This first monograph on Uri Aran's multifaceted work provides a comprehensive overview of his artistic production through a detailed selection of his works, numerous installation views, newly commissioned texts by Fionn Meade and Liam Gillick, as well as an interview by Beatrix Ruf, Niels Olsen and Fredi Fischli. The publication also contains a visual essay by the artist.
Published following Uri Aran's exhibition at Kunsthalle Zürich in 2013.

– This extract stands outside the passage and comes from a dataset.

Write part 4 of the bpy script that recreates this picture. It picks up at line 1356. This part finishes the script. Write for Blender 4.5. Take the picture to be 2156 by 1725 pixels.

The themes found in the work of Uri Aran (born 1977 in Israel, lives and works in New York) include the interrogation and redefinition of structures and models of communication, the material world, and interpersonal relationships. His visually idiosyncratic and disconcerting videos, drawings, assemblages, texts, and sculptures hover on the boundary between the familiar and the strange. Aran's narratives revolve around longing, identity, home, the everyday, sentimentality, and sadness, as well as dislocation and displacement. By superimposing different temporal axes, linguistic structures, and material categories, he reconstructs, extends, and manipulates the idea of what constitutes a story, and subverts existing genres and hierarchies. In his work Aran explores humor, poetics, and the manipulation of popular objects, and triggers feelings associated with them, while simultaneously prompting viewers to doubt these objects, their relationships to them, and their own experiences.